José Maria Aznar, der frühere spanische Ministerpräsident, ist gleichfalls dem extrem rechten Lager der europäischen Bourgeoisie zuzuordnen. Er unterstützte der Irak-Krieg massiv, quasi als verlängerter Arm von G.W. Bush in Europa. In den 1970er Jahren war er in faschistisch tradierten Organisationen Mitglied und sprach sich gegen einen Wandel Spaniens zu einer bürgerlichen Demokratie aus. In Taverny äußerte er u.a. : “Die Weltgemeinschaft hat vor einem Jahr eine wichtige Gelegenheit nicht genutzt und den Freiheitskämpfern auf den Straßen iranischer Städte keine starke Unterstützung gewährt. ... Nun beschließen wir (Anm.: der UN-SR) Sanktionen, aber ich halte das nicht für ausreichend. ... Nach meiner Auffassung haben die liberalen Demokratien die Verpflichtung, Freiheit dorthin zu bringen, wo es sie nicht gibt, wohl aber der Wunsch bei den Menschen stark ausgeprägt ist.” (Hier der dokumentierte Teil seiner Rede).

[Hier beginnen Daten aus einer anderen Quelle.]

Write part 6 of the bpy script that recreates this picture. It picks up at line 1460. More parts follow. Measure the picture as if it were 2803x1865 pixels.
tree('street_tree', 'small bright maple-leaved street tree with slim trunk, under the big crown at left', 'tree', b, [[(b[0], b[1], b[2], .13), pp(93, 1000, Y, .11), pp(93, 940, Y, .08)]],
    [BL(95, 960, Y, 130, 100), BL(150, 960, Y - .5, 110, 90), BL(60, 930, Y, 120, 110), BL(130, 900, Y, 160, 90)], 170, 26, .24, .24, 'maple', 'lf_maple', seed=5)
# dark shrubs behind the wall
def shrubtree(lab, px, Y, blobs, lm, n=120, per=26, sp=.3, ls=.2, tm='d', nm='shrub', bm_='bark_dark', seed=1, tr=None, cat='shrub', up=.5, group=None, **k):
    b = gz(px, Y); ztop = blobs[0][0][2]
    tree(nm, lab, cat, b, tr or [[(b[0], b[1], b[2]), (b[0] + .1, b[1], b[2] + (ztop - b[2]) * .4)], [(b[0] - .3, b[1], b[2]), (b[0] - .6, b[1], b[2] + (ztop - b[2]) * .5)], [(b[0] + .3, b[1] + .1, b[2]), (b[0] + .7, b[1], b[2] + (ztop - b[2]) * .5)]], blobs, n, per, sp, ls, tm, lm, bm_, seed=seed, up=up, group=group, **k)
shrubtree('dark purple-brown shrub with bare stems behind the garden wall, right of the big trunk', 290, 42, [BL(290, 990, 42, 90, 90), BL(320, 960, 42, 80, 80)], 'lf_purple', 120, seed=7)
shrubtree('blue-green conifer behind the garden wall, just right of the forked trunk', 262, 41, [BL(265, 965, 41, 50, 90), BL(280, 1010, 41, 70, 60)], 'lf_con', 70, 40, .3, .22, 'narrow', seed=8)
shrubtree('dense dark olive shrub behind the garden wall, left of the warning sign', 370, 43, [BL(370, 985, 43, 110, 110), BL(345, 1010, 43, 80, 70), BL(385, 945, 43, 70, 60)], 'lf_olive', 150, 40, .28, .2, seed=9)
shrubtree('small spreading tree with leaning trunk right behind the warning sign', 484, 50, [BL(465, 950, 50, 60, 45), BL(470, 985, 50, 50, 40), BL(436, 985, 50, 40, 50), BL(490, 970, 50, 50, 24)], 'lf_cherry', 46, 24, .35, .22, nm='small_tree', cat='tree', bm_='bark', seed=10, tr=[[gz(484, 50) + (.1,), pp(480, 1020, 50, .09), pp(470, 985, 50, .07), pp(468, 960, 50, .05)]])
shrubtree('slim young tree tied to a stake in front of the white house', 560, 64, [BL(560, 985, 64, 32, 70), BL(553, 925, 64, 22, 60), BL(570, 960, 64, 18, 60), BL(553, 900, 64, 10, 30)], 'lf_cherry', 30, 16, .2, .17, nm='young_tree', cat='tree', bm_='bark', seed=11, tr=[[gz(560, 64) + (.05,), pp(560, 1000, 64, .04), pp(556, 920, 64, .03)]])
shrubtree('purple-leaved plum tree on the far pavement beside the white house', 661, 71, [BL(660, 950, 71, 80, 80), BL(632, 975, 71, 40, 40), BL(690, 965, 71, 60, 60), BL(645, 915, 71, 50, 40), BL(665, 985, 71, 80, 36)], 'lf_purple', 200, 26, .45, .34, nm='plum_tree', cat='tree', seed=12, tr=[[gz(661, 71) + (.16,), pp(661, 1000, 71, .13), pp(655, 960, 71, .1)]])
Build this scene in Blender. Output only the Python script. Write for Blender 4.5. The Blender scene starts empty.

In einer gemeinsamen Erklärung von 3500 Parlamentariern aus Europa und Nordamerika, die auf der Großkundgebung der Vorsitzenden des NWRI übergeben wurde, wurden nun u.a. noch weiter reichende Sanktionen gefordert. Trommeln für den Ernstfall eines militärischen Angriffs auf den Iran?

Die hier behandelten Ereignisse machen deutlich, dass die politischen Vorkämpfer der Zentren des imperialistischen Weltsystems, vor allem in den USA und der EU, große Anstrengungen unternehmen und nicht wenig Erfolg dabei haben, den Kampf des iranischen Volkes um seine Emanzipation und die Sympathie der Menschen in aller Welt mit diesem Kampf unter eigene Kontrolle zu bekommen und zu missbrauchen: Rosstäuscher am Werk! Solchen zu folgen, wird niemals zur Befreiung eines Volkes führen: nicht im Irak, nicht in Afghanistan, ... und nicht im Iran. Aber es gibt auch und insbesondere im Iran die einleitend zitierten Positionen der Tudeh-Partei. Nur daran sich zu orientieren lohnt.